Contemporary Americans often like to pretend that the Internet has ushered in some sort of utopic, post-geographic future. While technology does substantially reshape how we connect across distance (this blog being just one example), it is far from erasing the relevance of geography. Location still matters, sometimes despite technology and sometimes because it shapes how we can access technology. That's why it's interesting to reflect on a recent news story about efforts to expand the UMC's Find-A-Church online directory beyond the United States.
On the one hand, the expansion of Find-A-Church beyond US borders seems to be a triumph of technology over geography. By incorporating all of the United Methodist world into this online portal, the website seems to be erasing the geographic distinctions that so often plague our denominations. Find-A-Church will no longer will be limited to the US center and marginalize the rest of the world. That's a good development and represents an appropriate extension of church resources to serve the entire connection and not just the US.
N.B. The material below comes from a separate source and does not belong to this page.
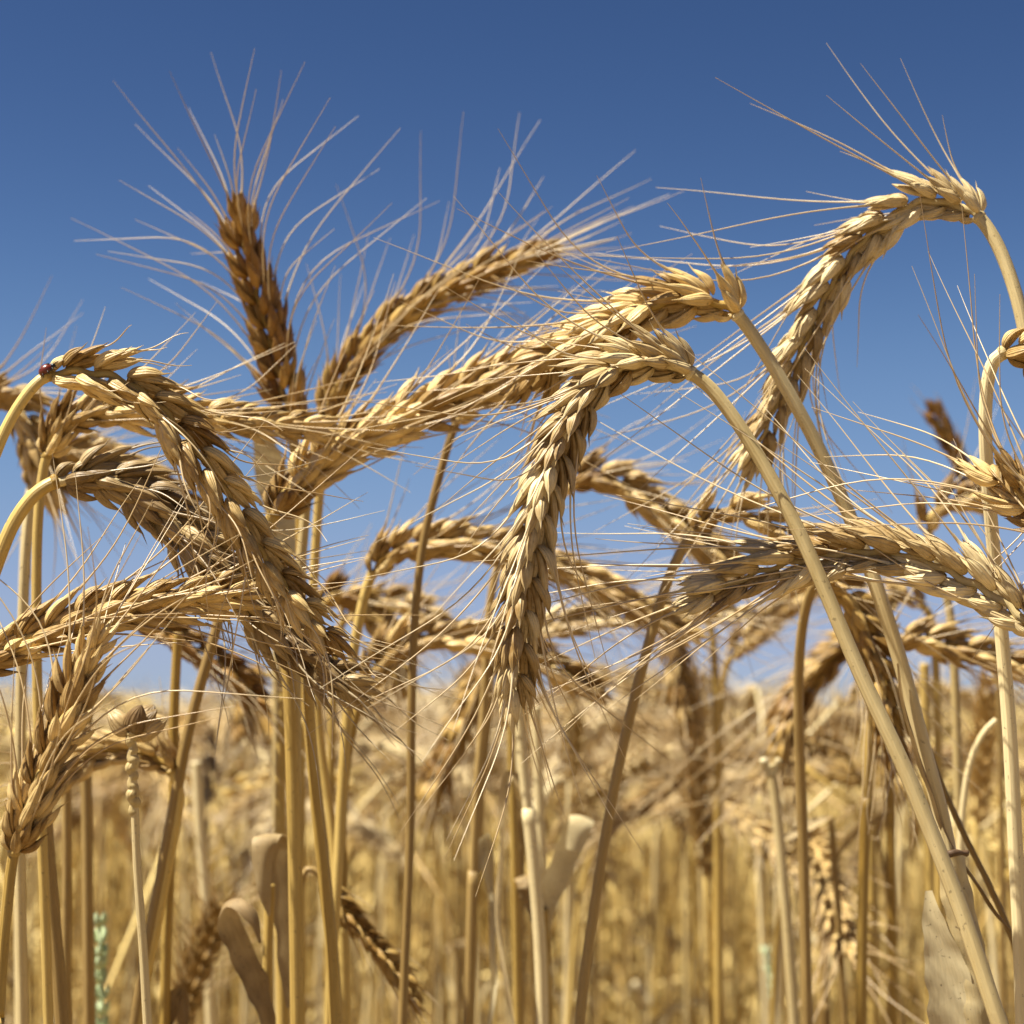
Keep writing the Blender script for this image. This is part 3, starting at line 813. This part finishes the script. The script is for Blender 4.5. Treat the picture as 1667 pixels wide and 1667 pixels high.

Yet a global Find-A-Church does not end geography within the UMC. Beyond issues of access or participation, even a perfectly comprehensive and universally accessible list of UMC churches would not end geography. That's because the entire point of Find-A-Church is to find local congregations, which are what make up the UMC. The connection may be a global thing that transcends geography, but we experience in most in local ways. Efforts to institute online communion or other forms of internet church aside, there is no "global church" in the sense of a corporate worshiping fellowship. The global church only exists in and through its local congregations.
Perhaps that's a good thing to reflect on in this Advent seasons when we remember the incarnation of Jesus Christ. God does exist beyond any local instance, but God still recognized the importance of taking on a local body in the form of a baby born in a manager. Moreover, God becoming local was not a problem for our view of God; it solved the problem of our sin and alienation from God. Local churches can sometimes be frustrating places because they're where we come face to face with other pressing-on-to-perfection-but-by-no-means-there-yet Christians. It can be tempting to retreat to platitudes about the world-wide fellowship of believers as an alternative to doing the hard work of getting along with fellow congregants. Yet Advent and Find-A-Church both remind us that the local is where we meet God. May you meet God anew in your local church this Christmas time.